Work instructions: Begin with the first line of the material and copy each line word for word through the line that contains "over=dict(wr=.0066, t=.0055, th=.0072)"; the pictures are left out.

Data:
* start *

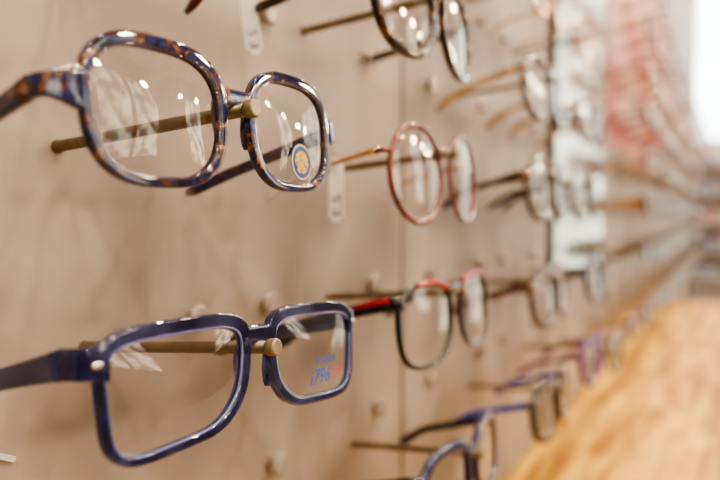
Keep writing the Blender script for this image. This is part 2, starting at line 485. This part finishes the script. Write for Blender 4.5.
CD = [(.690, -1, 0, 'round_metal', 'gold', 'palegold', 'thin round gold metal eyeglasses'),
      (.690, 0, 0, 'panto_acetate', 'tort', 'palegold', 'tortoiseshell acetate eyeglasses with pale gold temples'),
      (.705, 1, 0, 'panto_acetate', 'tort', 'black', 'black and brown tortoiseshell acetate eyeglasses'),
      (.725, 2, -.016, 'panto_acetate', 'tort', 'brown', 'brown tortoiseshell eyeglasses with brown temples'),
      (.735, 3, -.020, 'panto_acetate', 'black', 'blue', 'black acetate eyeglasses with blue temples'),
      (.930, -3, 0, 'panto_acetate', 'tort', 'palegold', 'tortoiseshell acetate eyeglasses with pale gold temples'),
      (.930, -2, 0, 'slim_rect', 'brown', 'brown', 'slim brown acetate eyeglasses'),
      (.930, -1, 0, 'round_metal', 'gold', 'gold', 'thin round gold metal eyeglasses with gold temples'),
      (.930, 0, 0, 'panto_acetate', 'tort', 'palegold', 'tortoiseshell acetate eyeglasses with pale gold temples'),
      (.900, 1, 0, 'panto_acetate', 'tort', 'black', 'tortoiseshell rounded eyeglasses with black temples'),
      (1.00, 2, -.022, 'panto_acetate', 'navy', 'black', 'navy acetate eyeglasses with black temples'),
      (.975, 3, -.016, 'panto_acetate', 'purple', 'purple', 'rounded purple acetate eyeglasses')]
for y, r, dz, s, mf, mt, lab in CD:
    make_glasses(s, (FX, y, gz(r)+dz), (mf, mt, None), lab+' hanging on a peg', N=56, group=grp, lean=-3.5+random.uniform(-1, 1),
       over=dict(wr=.0066, t=.0055, th=.0072) if s == 'panto_acetate' else None); add_peg(y, r, dz)

names = {'round_metal': 'thin round', 'panto_acetate': 'rounded', 'soft_rect': 'thin soft-cornered', 'slim_rect': 'slim rectangular'}
pal = {-4: ['red', 'rose', 'tort'], -3: ['rose', 'red', 'brown'], -2: ['red', 'black', 'gold'], -1: ['tort', 'black', 'red'], 0: ['brown', 'black', 'tort'],
       1: ['black', 'tort', 'navy'], 2: ['navy', 'black', 'tort'], 3: ['tort', 'darkred', 'black']}
cname = {'red': 'red', 'rose': 'copper', 'tort': 'tortoiseshell', 'brown': 'brown', 'silver': 'silver', 'gold': 'gold', 'palegold': 'pale gold', 'black': 'black', 'navy': 'navy', 'darkred': 'dark red'}
sl = ['round_metal', 'panto_acetate', 'slim_rect', 'panto_acetate']
DZF = {2: -.026, 3: -.042}
def far(y, r, ci):
    mf = pal[r][ci % 3]; mt = ['palegold', 'gold', pal[r][(ci+1) % 3]][(ci+r) % 3]; s = sl[(ci*3+r) % 4]
    dz = DZF.get(r, 0)
    o = obj('eyeglasses', far_mesh(s, mf, mt), (FX, y, gz(r)+dz+Z0), (0, R(-3.5), 0))
    o['label'] = '%s %s eyeglasses with %s temples on a peg' % (names[s], cname[mf], cname[mt])
    o['category'] = 'eyeglasses'; o['group'] = grp
    add_peg(y, r, dz)
for ci, y in enumerate((1.19, 1.43)):
    far(y, 3, ci)
y = 1.67; ci = 0
while y < 5.4:
    for r in ROWZ: far(y, r, ci)
    y += .18 if y < 3 else .26; ci += 1

for yy in (.286, .352, .495): add_rest(yy, -.055)
for yy in (.352, .487): add_rest(yy, .121)
for yy in (.359, .505): add_rest(yy, -.157)
for yy in (.615, .765, .855, 1.005):
    for zz in (.216, .121, -.057, -.157): add_rest(yy, zz)

def tag(loc, body, w=.0105, h=.034, rot=(0, 0, 0), label='white paper price tag hanging from a temple', string=True):
    me = bpy.data.meshes.new('price_tag'); bm = bmesh.new(); bmesh.ops.create_cube(bm, size=1)
    for v in bm.verts: v.co = Vector((v.co.x*.0005, v.co.y*w, v.co.z*h))
    ed = [e for e in bm.edges if abs(e.verts[0].co.x-e.verts[1].co.x) > .0003]
    bmesh.ops.bevel(bm, geom=ed, offset=w*.22, segments=4, affect='EDGES')
    bm.to_mesh(me); bm.free(); me.materials.append(M['paper'])
    o = obj('price_tag', me, (loc[0], loc[1], loc[2]+Z0), rot)
    o['label'] = label; o['category'] = 'price tag'
    if body: text('printed_code', body, h*.30, M['ink'], (.0004, w*.30, -h*.42), o, rot=(R(90), R(-90), R(90)), off=.0000)
    if string:
        B = MB(); n = 16
        pts = [(0, .0018*math.sin(2*math.pi*i/n), h*.5-.001+.004*(1-math.cos(2*math.pi*i/n))) for i in range(n+1)]
        B.tube(pts, (.0005, .0005), (1, 0, 0), 6, 2)
        obj('string', B.mesh('string', [M['paper']]), parent=o)
    return o
tag((.056, .345, .0135), 'E.S', rot=(0, 0, R(-15)), w=.012, h=.036)
tag((.014, .322, .106), 'E.S', rot=(R(10), 0, R(-15)), h=.032, w=.012)
tag((.0010, .176, -.0965), None, w=.0024, h=.011, rot=(R(62), 0, 0), label='narrow white paper price tag', string=False)

# ---------------------------------------------------------------- setting
S = dict(kind='structure')
FL, CE = -1.45, 2.2
box('wall_left', -.12, 0, -2.5, 5.7, FL, CE, M['wall'], **S)
fl = simple('floor_tile', (.30, .24, .19), .4, 0, 0, .1, 3)
cl = simple('ceiling_white', (.60, .56, .50), .8, 0, 0, .03, 3)
wr_ = simple('wall_offwhite', (.20, .148, .11), .7, 0, 0, .05, 2)
wd_ = simple('wall_tan', (.50, .41, .36), .7, 0, 0, .1, 2)
box('floor', -2, 3.2, -2.5, 7, FL-.1, FL, fl, **S)
box('ceiling', -2, 3.2, -2.5, 7, CE, CE+.1, cl, **S)
box('wall_rear', -.12, 3.2, -2.6, -2.5, FL, CE, wr_, **S)

def wall_with_windows(name, fixed, axis, a0, a1, wins, mat, th=.1):
    B = bmesh.new()
    def bx(u0, u1, z0, z1):
        if u1-u0 < 1e-4 or z1-z0 < 1e-4: return
        r = bmesh.ops.create_cube(B, size=1)
        for v in r['verts']:
            U = (u0+u1)/2+v.co.x*(u1-u0); T = fixed+th/2+v.co.y*th; Zz = (z0+z1)/2+v.co.z*(z1-z0)
            v.co = Vector((U, T, Zz)) if axis == 'y' else Vector((T, U, Zz))
    cur = a0
    for (u0, u1, z0, z1) in wins:
        bx(cur, u0, FL, CE); bx(u0, u1, FL, z0); bx(u0, u1, z1, CE); cur = u1
    bx(cur, a1, FL, CE)
    bmesh.ops.recalc_face_normals(B, faces=B.faces[:])
    me = bpy.data.meshes.new(name); B.to_mesh(me); B.free(); me.materials.append(mat)
    o = obj(name, me, (0, 0, Z0)); o['kind'] = 'structure'
wins_r = [(-1.6, -.9, -.1, 1.5), (-.8, -.1, -.1, 1.5), (1.2, 1.9, -.1, 1.5), (2.0, 2.7, -.1, 1.5), (4.0, 5.2, -.1, 1.5)]
wall_with_windows('wall_right', 3.1, 'x', -2.5, 7, wins_r, wr_)
wins_e = [(-1.9, -.65, .65, 2.1), (-.6, .60, .65, 2.1), (.66, 1.55, -1.1, 2.1), (1.62, 2.9, -1.1, 2.1)]  # last two openings carried down low to brighten the mirror
wall_with_windows('wall_end', 6.9, 'y', -2, 3.2, wins_e, wd_)
def glow(name, colr, st, var=.8, sc=1.5):
    m, nt, b = newmat(name); nt.nodes.remove(b)
    e = nt.nodes.new('ShaderNodeEmission'); e.inputs['Strength'].default_value = st
    tc = nt.nodes.new('ShaderNodeTexCoord'); n = nt.nodes.new('ShaderNodeTexNoise'); n.inputs['Scale'].default_value = sc
    r = nt.nodes.new('ShaderNodeValToRGB'); r.color_ramp.elements[0].position = .4; r.color_ramp.elements[1].position = .6
    r.color_ramp.elements[0].color = (*[c*var for c in colr], 1); r.color_ramp.elements[1].color = (*colr, 1)
    nt.links.new(tc.outputs['Object'], n.inputs['Vector']); nt.links.new(n.outputs['Fac'], r.inputs['Fac'])
    nt.links.new(r.outputs['Color'], e.inputs['Color']); nt.links.new(e.outputs[0], nt.nodes['Material Output'].inputs['Surface'])
    return m
day = glow('daylight_pane', (1.0, .90, .76), 4.8, .2, 3.5)
day2 = glow('daylight_pane_street', (.90, .95, 1.0), 5.0)
day3 = glow('mirror_fill_pane', (1.0, .97, .86), 2.4, .35, 4)  # added glow, out of view, so the mirror reflects something bright
i = 1
for (u0, u1, z0, z1) in wins_r:
    box('window_%d' % i, 3.12, 3.14, u0, u1, z0, z1, day, **S); i += 1
for (u0, u1, z0, z1) in wins_e:
    box('window_%d' % i, u0, u1, 6.92, 6.94, z0, z1, day3 if z0 < 0 else day2, **S); i += 1  # low panes are the added mirror fill, upper ones windows

k = 1
seam = simple('seam_profile', (.19, .15, .12), .5, 0, 0, .05)
for yy in (-.02, .557, 1.085):
    box('trim_%d' % k, 0, .0012, yy-.0018, yy+.0018, -.34, CE, seam, **S); k += 1

mir = simple('mirror_glass', (.90, .91, .83), .12, 1, 0, .12, 8)
mroot = box('wall_mirror', 0, .007, 1.10, 1.58, -.112, .75, M['dark'], .001,
   label='tall narrow wall mirror in a thin dark frame', category='mirror')
mm = box('mirror_pane', .0072, .0082, 1.118, 1.57, -.100, .74, mir)
mm.parent = mroot; mm.location = (.0037, .004, 0)

def postermat():
    m, nt, b = newmat('poster_print')
    tc = nt.nodes.new('ShaderNodeTexCoord'); mp = nt.nodes.new('ShaderNodeMapping'); mp.inputs['Scale'].default_value = (1, 1.6, 4.5)
    n = nt.nodes.new('ShaderNodeTexNoise'); n.inputs['Scale'].default_value = 1.3; n.inputs['Detail'].default_value = 1
    r = nt.nodes.new('ShaderNodeValToRGB'); cr = r.color_ramp
    cr.elements[0].position = .38; cr.elements[0].color = (.58, .40, .35, 1)
    cr.elements[1].position = .62; cr.elements[1].color = (.46, .12, .12, 1)
    nt.links.new(tc.outputs['Object'], mp.inputs['Vector']); nt.links.new(mp.outputs['Vector'], n.inputs['Vector'])
    nt.links.new(n.outputs['Fac'], r.inputs['Fac']); nt.links.new(r.outputs['Color'], b.inputs['Base Color'])
    b.inputs['Roughness'].default_value = .6
    return m
pm = postermat()
box('wall_poster', 0, .004, 1.64, 3.0, .16, .78, pm, label='pink and red printed poster on the beige wall', category='poster')

sh = box('display_shelf', .0, .246, -.6, 3.0, -.375, -.34, M['wood'], .002, label='long golden oak shelf fixed below the eyeglasses', category='shelf')

cabm = simple('cabinet_paint', (.66, .56, .50), .5, 0, 0, .05, 5)
cab = bpy.data.objects.new('display_cabinet', None); col.objects.link(cab); cab.location = (.08, 6.2, FL+Z0)
cab['label'] = 'open cream cabinet with shelves of eyeglass cases'; cab['category'] = 'cabinet'
def cpart(name, x0, x1, y0, y1, z0, z1):
    o = box(name, x0, x1, y0, y1, z0, z1, cabm, .002); o.parent = cab
    o.location = ((x0+x1)/2, (y0+y1)/2, (z0+z1)/2)
for x in (-.5, .48): cpart('side_panel', x, x+.02, -.15, .15, 0, 2.05)
cpart('back_panel', -.479, .479, .13, .15, .02, 2.04)
levels = [.30, .62, .94, 1.16, 1.38, 1.60, 1.82]
for z in levels: cpart('cabinet_shelf', -.479, .479, -.15, .129, z, z+.02)
cc = [('pink', (.60, .30, .30)), ('cream', (.80, .70, .60)), ('grey blue', (.26, .32, .44)), ('red', (.42, .06, .06)), ('slate blue', (.14, .18, .32)), ('peach', (.70, .45, .34))]
cases = []
for nm, cv in cc:
    B = MB()
    B.tube([(-.080, 0, 0), (-.076, 0, 0), (-.065, 0, 0), (0, 0, 0), (.065, 0, 0), (.076, 0, 0), (.080, 0, 0)],
           [(.02, .02), (.045, .04), (.056, .052), (.06, .056), (.056, .052), (.045, .04), (.02, .02)], (0, 0, 1), 20, 2.6)
    cases.append(B.mesh('eyeglass_case', [simple('case_leather_'+nm.replace(' ', '_'), cv, .35, 0, .3, .1)]))
for li, z in enumerate(levels[2:]):
    for j, x in enumerate((-.36, -.18, 0, .18, .36)):
        q = (li*2+j) % 6
        o = obj('eyeglass_case', cases[q], (.08+x, 6.2-.03, FL+Z0+z+.02+.030))
        o['label'] = '%s rounded hard eyeglass case on a cabinet shelf' % cc[q][0]; o['category'] = 'eyeglass case'; o['group'] = 'eyeglass cases in the cabinet'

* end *

Output for this task:
Keep writing the Blender script for this image. This is part 2, starting at line 485. This part finishes the script. Write for Blender 4.5.
CD = [(.690, -1, 0, 'round_metal', 'gold', 'palegold', 'thin round gold metal eyeglasses'),
      (.690, 0, 0, 'panto_acetate', 'tort', 'palegold', 'tortoiseshell acetate eyeglasses with pale gold temples'),
      (.705, 1, 0, 'panto_acetate', 'tort', 'black', 'black and brown tortoiseshell acetate eyeglasses'),
      (.725, 2, -.016, 'panto_acetate', 'tort', 'brown', 'brown tortoiseshell eyeglasses with brown temples'),
      (.735, 3, -.020, 'panto_acetate', 'black', 'blue', 'black acetate eyeglasses with blue temples'),
      (.930, -3, 0, 'panto_acetate', 'tort', 'palegold', 'tortoiseshell acetate eyeglasses with pale gold temples'),
      (.930, -2, 0, 'slim_rect', 'brown', 'brown', 'slim brown acetate eyeglasses'),
      (.930, -1, 0, 'round_metal', 'gold', 'gold', 'thin round gold metal eyeglasses with gold temples'),
      (.930, 0, 0, 'panto_acetate', 'tort', 'palegold', 'tortoiseshell acetate eyeglasses with pale gold temples'),
      (.900, 1, 0, 'panto_acetate', 'tort', 'black', 'tortoiseshell rounded eyeglasses with black temples'),
      (1.00, 2, -.022, 'panto_acetate', 'navy', 'black', 'navy acetate eyeglasses with black temples'),
      (.975, 3, -.016, 'panto_acetate', 'purple', 'purple', 'rounded purple acetate eyeglasses')]
for y, r, dz, s, mf, mt, lab in CD:
    make_glasses(s, (FX, y, gz(r)+dz), (mf, mt, None), lab+' hanging on a peg', N=56, group=grp, lean=-3.5+random.uniform(-1, 1),
       over=dict(wr=.0066, t=.0055, th=.0072) if s == 'panto_acetate' else None); add_peg(y, r, dz)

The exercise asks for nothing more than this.